Pedras bicudas boleadas pelo vento e pela salsugem cobrem o cimo da parede vertical do promontório, únicos caminhos agrestes para os pontos de vista onde mais pedras duras e disformes podem servir de bancos. O isolamento é essencial para ver e ouvir o mar tal com o Infante D. Henrique o viu e ouviu, e a rudeza destas pedras só nos aproxima dele. Tudo pára e o olhar enche-se do azul do mar e do céu, terminando ao longe em Sagres, no fim deste país que mais parece uma pedra espessa e branca a flutuar no mar.

Por baixo de nós o mar bate e não há palavra que expresse este murmúrio, ronco ou marejar do mar, lento contra a rocha imensa vertical, que mais parece um batimento de proa que avança como se o promontório fosse já o barco, e a viagem para o nada azul tivesse começado. O farol amarrado ao último recorte da terra é uma despedida antes de se tornar céu e água, indicando o perigo, a rocha — mas também a terra, esperando a noite para se tornar útil e mais terrível.

É preciso loucura para arriscar largar destas paredes gretadas onde se acaba a terra, sem saber onde nova terra haverá. As gaivotas riem-se e os turistas já só são pontos pequenos que desfilam para dentro da fortaleza em movimentos iguais, indiferentes a este apelo do mar. Mas aqui sobre as pedras incómodas parece sentir-se o que o Infante sentiu: a atracção imensa do mar e dos mistérios que esconde a linha do horizonte. Não um horizonte cortado por outras linhas de terra, um cabo Súnion na Grécia, onde a beleza do recorte violeta da terra à vista é o berço calmo da civilização ocidental, de distâncias curtas, de costas conhecidas, de ilha em ilha pelas quais se avança no mar. Não, aqui… nada!

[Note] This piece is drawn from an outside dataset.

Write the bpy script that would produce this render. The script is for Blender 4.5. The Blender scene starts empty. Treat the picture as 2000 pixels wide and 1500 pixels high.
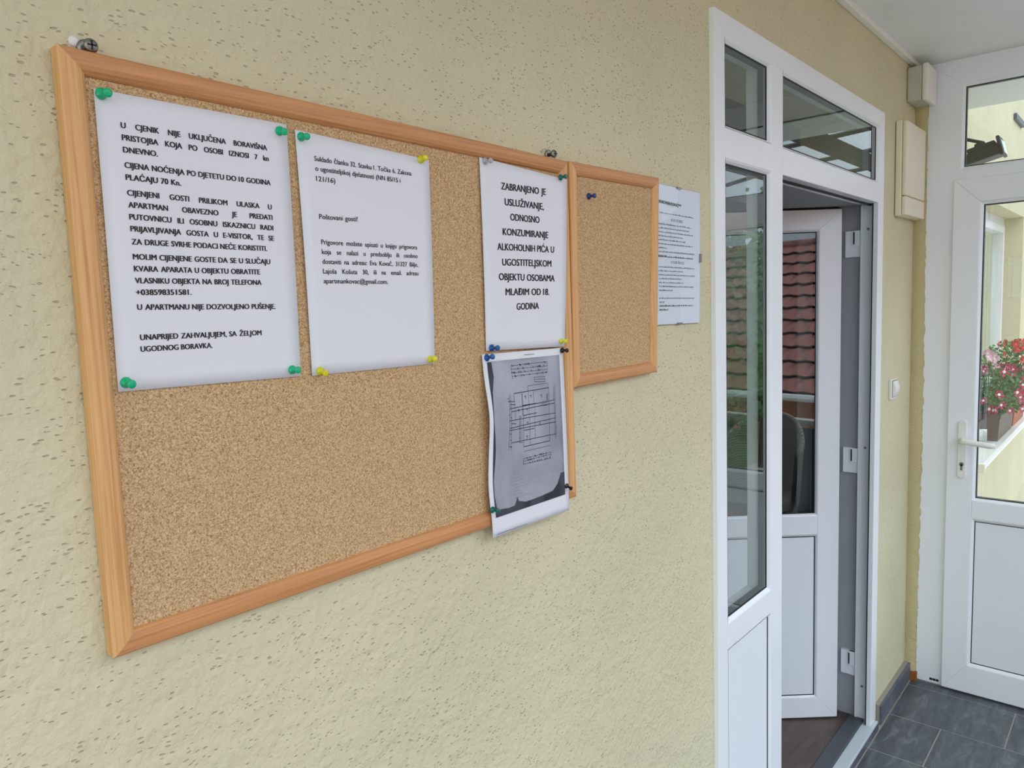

A diferença entre o Mediterrâneo e o Atlântico é marcante, o mar é infinito, não há ilhas, não há recorte de terra onde nos seguremos, não há destino firme, e é exactamente esta a força do Atlântico que nos atrai, que nos desafia a ir mais longe e o vento não pára, amigo incondicional do desconhecido, do abismo atlântico, convidando as velas à partida.